December 12, 2013 | David F. Coppedge

Europa Joins the Geyser Club

Hints of watery plumes have been detected on Europa – like Enceladus, at its south pole, too.

Judging from its surface, Europa should have activity.  It resembles the known active surface of Saturn’s geysering moon Enceladus.  Europa has numerous ridges bounded by parallel mounds that suggest water from its inferred subsurface ocean has gushed out of linear vents many times.  No activity has been detected, though, till now.  The Hubble Space Telescope detected blogs of hydrogen and oxygen near the south pole, best explained as plumes of water vapor.  Planetary scientists are excited (see Hubble Site, Jet Propulsion Laboratory, Nature News, Science Now, BBC News, National Geographic, New Scientist and Space.com).

The data are indirect and preliminary.  No plumes have been imaged; only concentrations of hydrogen and oxygen that suggest ionization of water has occurred.  The concentration of hydrogen, moreover (imaged in ultraviolet light) varied during the orbit, becoming strongest when Europa was farthest from Jupiter.  Planetary scientists announcing the find at the AGU meeting said the data are best explained by watery plumes 200 km high (125 miles) – higher than Mt. Everest and higher than Io’s volcanoes, but not as high as Enceladus’s geysers.  According to the estimates, 7 tons of material is escaping per second (most of it falling back on the surface), at supersonic speeds of 700 meters per second.  As for a mechanism, “The frictional heat of ice rubbing against itself might melt parts of the icy crust and feed the plumes,” Nature News said.  If so, the material does not necessarily tap into the subsurface ocean.

It’s possible many more plumes exist.  The south polar plumes were best seen against the blackness of space; others would have been harder to discern against the bright surface.  This initial observation is sure to be followed up by more attempts.  Since no proposed Europa missions could reach the moon till the 2020’s or 2030’s, most observations will require Earth-based observations, although America’s Juno mission to Jupiter (arriving in 2016) might be able to sense the plumes remotely.

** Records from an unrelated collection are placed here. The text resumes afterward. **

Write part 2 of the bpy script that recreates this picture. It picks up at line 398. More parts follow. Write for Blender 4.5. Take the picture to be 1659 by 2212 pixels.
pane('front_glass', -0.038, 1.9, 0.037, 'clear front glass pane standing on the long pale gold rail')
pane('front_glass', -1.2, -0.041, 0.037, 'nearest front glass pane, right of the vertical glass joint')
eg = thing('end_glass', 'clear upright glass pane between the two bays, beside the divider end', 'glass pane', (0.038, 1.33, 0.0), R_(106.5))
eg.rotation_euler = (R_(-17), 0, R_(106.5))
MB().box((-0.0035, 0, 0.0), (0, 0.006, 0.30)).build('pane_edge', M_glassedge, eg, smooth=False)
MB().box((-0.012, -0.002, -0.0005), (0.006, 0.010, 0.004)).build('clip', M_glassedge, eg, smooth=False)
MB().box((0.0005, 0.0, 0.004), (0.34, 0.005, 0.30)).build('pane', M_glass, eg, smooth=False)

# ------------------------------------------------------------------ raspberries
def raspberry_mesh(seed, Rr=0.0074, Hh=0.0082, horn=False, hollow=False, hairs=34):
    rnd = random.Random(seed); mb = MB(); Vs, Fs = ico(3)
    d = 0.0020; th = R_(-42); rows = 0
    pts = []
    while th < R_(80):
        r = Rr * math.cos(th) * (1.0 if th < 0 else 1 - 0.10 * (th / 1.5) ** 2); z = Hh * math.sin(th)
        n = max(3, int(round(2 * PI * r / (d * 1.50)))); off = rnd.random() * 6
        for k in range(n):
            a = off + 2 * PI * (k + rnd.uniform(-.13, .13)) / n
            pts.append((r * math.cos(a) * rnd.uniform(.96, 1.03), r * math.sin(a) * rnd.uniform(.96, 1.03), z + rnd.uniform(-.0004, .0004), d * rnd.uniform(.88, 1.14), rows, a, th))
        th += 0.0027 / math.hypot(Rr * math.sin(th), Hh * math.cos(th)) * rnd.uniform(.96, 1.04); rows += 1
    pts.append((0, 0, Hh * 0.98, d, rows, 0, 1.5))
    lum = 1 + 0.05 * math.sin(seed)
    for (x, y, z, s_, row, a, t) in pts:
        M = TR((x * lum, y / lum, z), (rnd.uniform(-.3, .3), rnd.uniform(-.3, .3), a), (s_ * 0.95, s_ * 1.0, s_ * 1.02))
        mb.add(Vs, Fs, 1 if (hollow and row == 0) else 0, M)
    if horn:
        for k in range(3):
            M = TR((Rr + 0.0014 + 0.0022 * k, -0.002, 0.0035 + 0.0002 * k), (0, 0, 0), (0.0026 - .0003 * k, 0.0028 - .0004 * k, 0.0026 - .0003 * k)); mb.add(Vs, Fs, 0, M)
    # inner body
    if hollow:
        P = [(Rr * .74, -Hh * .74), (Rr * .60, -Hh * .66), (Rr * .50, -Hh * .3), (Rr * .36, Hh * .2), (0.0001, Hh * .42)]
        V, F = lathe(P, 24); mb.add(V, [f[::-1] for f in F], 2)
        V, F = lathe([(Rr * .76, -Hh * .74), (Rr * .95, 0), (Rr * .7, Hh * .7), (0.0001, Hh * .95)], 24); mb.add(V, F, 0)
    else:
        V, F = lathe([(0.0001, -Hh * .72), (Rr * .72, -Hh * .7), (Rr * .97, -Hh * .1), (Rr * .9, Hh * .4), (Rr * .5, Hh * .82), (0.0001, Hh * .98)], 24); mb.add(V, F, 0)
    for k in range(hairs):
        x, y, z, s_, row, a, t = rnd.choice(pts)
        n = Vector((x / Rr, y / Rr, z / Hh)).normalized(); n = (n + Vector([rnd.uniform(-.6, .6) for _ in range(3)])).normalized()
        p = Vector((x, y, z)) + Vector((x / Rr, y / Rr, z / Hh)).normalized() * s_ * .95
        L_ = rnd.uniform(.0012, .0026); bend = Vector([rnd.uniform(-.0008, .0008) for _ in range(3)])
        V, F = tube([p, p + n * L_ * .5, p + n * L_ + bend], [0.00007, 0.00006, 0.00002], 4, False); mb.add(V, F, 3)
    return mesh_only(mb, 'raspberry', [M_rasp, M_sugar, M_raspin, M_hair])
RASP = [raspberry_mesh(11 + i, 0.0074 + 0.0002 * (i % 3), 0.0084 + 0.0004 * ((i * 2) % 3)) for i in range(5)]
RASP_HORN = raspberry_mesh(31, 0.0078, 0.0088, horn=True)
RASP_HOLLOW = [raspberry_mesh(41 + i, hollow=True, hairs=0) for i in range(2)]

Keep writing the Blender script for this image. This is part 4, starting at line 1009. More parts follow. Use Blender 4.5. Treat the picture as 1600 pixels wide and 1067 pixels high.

None of the articles addressed the age question.  All of them except Science Now suggested that the presence of water might mean life exists there.

Update 12/18/14: Cassini scientists could not find signs of plumes in their data from the spacecraft’s flyby of Jupiter in 2001 (see JPL press release).  Either the plumes are intermittent, or the Hubble Space Telescope saw something else.  The Hubble team is going to look some more.

Since the observations are indirect, it will take time to corroborate the conclusions that water or water vapor is indeed erupting at Europa, but the possibility is intriguing and will be fun to watch.  It should be quite a surprise to those believing the moons are billions of years old to find another one popping off – at its south pole, too, just like on Enceladus.  What is it about south poles that generates activity?  One would expect the equators to be the most active.  The active zones may just be the latest in a long series of eruptions that produced the ridges on both moons.  It shouldn’t be too hard to estimate upper limits for activity.  Given that small bodies should freeze solid in short order, it’s likely the scientists will struggle now with Europa’s activity like they have with Enceladus, Io, Titan, Triton, the Moon, Earth, etc.

Science reporters are so predictable.  They completely ignore the age issue.  Instead, hearing the word “water,” they go into robotic mode.  They turn off their minds and quack the L-word Life like programmed rubber ducks (see hydrobioscopy in the Darwin Dictionary).